When panic strikes …
Can you stand another Fighter Pilot Wisdom post?
Let’s start with another moment from our friend, fighter ace Giora Romm. Flying in the north of Israel on Day Two of the Six Day War, Giora’s Mirage IIIC got hit by an enemy missile. Here’s Giora describing his situation:
The plane was for the moment still airworthy but I knew I had to get on the ground fast. The nearest landing strip was about twenty kilometers south. I turned toward it and lowered my landing gear. But the missile had hit the Mirage’s undercarriage, right beneath my seat. Had the landing gear in fact lowered? I had no way to know. The indicator on the instrument panel had been knocked out by the missile strike.

What did Giora do?
It was late afternoon. The sun was low in the sky. I descended to near ground level and banked so that I could see my plane’s shadow on the ground.
Yes, the landing gear were down.
Another pilot from Giora’s squadron, Arnon Levushin, ran out of fuel on his first solo training flight. He could see the emergency landing field in the distance. He turned toward it. But did he have enough speed and altitude to reach the runway? No control tower could tell him. No gauges or instruments could make the call.
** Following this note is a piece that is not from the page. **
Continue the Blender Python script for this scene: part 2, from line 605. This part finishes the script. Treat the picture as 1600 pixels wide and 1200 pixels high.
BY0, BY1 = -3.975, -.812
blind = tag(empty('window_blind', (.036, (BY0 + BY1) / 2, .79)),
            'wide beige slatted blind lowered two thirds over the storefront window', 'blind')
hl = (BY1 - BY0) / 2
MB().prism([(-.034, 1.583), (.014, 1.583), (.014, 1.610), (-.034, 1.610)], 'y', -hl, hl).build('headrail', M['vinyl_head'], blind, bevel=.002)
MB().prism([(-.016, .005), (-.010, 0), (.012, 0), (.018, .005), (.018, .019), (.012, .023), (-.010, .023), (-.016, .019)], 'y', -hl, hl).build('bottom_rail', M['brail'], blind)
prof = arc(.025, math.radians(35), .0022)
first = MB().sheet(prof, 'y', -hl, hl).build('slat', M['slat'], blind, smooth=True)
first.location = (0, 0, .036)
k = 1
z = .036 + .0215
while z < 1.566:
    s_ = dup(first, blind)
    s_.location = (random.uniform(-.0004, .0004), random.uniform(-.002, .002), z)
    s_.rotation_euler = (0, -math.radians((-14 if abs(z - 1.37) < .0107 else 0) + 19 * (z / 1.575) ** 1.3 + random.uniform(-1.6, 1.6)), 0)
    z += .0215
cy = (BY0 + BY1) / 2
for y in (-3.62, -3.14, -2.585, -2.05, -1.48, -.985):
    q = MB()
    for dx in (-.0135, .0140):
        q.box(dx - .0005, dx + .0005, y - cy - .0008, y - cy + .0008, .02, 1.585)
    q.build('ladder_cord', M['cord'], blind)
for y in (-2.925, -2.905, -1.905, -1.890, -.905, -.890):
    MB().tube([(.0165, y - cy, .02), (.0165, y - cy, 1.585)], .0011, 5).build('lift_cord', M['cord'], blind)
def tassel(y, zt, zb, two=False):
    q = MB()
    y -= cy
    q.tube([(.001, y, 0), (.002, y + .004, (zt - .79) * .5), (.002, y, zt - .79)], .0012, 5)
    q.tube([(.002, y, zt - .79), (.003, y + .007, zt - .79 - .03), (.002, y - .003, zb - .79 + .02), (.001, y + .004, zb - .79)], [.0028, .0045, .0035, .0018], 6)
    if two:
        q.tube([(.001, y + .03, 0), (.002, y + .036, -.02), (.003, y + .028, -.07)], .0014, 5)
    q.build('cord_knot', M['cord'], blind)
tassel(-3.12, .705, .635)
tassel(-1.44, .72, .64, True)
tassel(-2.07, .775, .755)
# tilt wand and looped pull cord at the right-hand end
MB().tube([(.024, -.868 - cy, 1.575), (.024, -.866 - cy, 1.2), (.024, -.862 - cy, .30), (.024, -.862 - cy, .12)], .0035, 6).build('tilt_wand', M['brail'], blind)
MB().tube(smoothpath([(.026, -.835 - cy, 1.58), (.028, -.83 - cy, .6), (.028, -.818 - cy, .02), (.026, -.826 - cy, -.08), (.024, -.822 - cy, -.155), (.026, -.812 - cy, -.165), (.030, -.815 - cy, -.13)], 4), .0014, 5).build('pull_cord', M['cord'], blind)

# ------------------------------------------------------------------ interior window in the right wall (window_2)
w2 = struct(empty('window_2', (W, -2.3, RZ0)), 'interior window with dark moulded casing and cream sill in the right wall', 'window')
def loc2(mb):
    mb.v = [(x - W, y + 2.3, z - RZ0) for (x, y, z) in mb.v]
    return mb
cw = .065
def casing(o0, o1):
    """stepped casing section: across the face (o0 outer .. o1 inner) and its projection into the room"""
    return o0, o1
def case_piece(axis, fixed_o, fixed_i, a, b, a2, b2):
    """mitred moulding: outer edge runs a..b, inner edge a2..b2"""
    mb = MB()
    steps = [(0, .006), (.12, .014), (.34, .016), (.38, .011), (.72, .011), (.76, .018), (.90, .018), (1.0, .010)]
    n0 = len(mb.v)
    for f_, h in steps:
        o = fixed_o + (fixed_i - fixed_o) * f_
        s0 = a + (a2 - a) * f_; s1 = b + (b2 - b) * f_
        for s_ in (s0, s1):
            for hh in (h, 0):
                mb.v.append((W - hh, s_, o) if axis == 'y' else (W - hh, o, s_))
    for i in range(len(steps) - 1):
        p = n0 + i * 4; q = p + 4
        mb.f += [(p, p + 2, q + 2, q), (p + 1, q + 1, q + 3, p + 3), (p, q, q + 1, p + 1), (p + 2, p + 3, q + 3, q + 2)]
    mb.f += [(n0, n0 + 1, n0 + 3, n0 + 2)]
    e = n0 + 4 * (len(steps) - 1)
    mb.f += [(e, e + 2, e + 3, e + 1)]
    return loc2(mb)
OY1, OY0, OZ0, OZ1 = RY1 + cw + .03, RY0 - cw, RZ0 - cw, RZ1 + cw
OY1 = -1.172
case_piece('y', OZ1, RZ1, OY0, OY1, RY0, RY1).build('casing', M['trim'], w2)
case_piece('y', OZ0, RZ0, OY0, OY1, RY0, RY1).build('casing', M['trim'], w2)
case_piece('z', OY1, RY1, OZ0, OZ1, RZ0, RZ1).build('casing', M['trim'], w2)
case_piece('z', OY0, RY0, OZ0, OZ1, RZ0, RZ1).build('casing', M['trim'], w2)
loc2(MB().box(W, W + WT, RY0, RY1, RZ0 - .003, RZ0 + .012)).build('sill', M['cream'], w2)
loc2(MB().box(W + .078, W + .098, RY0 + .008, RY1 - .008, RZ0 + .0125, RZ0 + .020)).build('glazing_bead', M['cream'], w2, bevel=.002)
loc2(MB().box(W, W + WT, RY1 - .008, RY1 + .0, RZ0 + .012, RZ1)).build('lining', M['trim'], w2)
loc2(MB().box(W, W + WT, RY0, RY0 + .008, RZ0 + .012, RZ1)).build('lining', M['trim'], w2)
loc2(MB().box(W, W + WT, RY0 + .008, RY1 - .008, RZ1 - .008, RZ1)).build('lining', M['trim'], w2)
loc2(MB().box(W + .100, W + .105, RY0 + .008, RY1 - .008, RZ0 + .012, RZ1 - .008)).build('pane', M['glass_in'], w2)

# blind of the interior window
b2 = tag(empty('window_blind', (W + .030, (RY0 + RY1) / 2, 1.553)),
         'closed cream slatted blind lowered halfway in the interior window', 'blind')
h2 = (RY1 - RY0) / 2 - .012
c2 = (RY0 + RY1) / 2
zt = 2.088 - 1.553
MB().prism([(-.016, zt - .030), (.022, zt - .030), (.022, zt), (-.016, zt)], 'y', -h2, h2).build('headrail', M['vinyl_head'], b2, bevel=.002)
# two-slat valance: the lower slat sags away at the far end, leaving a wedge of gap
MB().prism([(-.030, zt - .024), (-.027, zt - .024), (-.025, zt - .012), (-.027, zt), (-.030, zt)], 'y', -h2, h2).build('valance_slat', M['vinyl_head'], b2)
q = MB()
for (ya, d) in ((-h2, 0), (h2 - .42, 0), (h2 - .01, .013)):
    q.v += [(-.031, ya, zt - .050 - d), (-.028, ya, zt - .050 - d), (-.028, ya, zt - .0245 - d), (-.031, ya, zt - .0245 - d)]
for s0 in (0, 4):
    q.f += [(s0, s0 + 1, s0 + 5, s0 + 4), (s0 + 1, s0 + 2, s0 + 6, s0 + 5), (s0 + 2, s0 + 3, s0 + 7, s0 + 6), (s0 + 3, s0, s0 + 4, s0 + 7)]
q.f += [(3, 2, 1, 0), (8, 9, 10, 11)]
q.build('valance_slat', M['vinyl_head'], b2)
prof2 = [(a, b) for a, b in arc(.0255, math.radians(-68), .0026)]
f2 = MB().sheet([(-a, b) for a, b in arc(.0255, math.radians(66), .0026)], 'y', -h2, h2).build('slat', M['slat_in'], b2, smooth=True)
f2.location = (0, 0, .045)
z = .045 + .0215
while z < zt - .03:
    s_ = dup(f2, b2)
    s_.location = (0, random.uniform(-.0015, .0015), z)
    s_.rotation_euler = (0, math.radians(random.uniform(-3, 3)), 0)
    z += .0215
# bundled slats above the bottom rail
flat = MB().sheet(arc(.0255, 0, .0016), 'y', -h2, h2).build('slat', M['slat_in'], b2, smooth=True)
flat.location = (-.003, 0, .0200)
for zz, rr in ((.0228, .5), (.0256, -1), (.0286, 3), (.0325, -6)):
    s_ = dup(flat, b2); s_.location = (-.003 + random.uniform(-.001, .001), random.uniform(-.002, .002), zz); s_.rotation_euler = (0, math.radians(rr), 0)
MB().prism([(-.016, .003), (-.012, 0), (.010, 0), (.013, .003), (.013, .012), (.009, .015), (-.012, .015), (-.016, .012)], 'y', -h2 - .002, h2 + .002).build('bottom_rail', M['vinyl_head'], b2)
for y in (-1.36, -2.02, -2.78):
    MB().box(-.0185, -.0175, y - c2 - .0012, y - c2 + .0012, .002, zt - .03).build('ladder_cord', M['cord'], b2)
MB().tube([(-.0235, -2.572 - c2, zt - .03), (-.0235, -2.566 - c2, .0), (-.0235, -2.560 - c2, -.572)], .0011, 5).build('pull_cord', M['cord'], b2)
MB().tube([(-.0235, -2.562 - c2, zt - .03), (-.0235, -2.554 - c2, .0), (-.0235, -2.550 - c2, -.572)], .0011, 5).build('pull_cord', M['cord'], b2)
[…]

I lined up my pipper (the gunsight on the plane’s windscreen) with the forward edge of the runway. I figured as long as the targeting “X” stayed above the horizon line, my glide path was good. But if the pipper dropped below the apron of the runway, that meant I would not make it … and I’d have to start looking for a farmer’s field to crash-land in.
(Yes, Levushin made it.)
I love these stories because they inspire us all to use our noodles, as my mother would’ve said.
What clever solutions!
What simple, straightforward answers!
And how great that in moments of potential panic and paralysis, these fliers were able to keep their heads and come up with such smart and unorthodox solutions.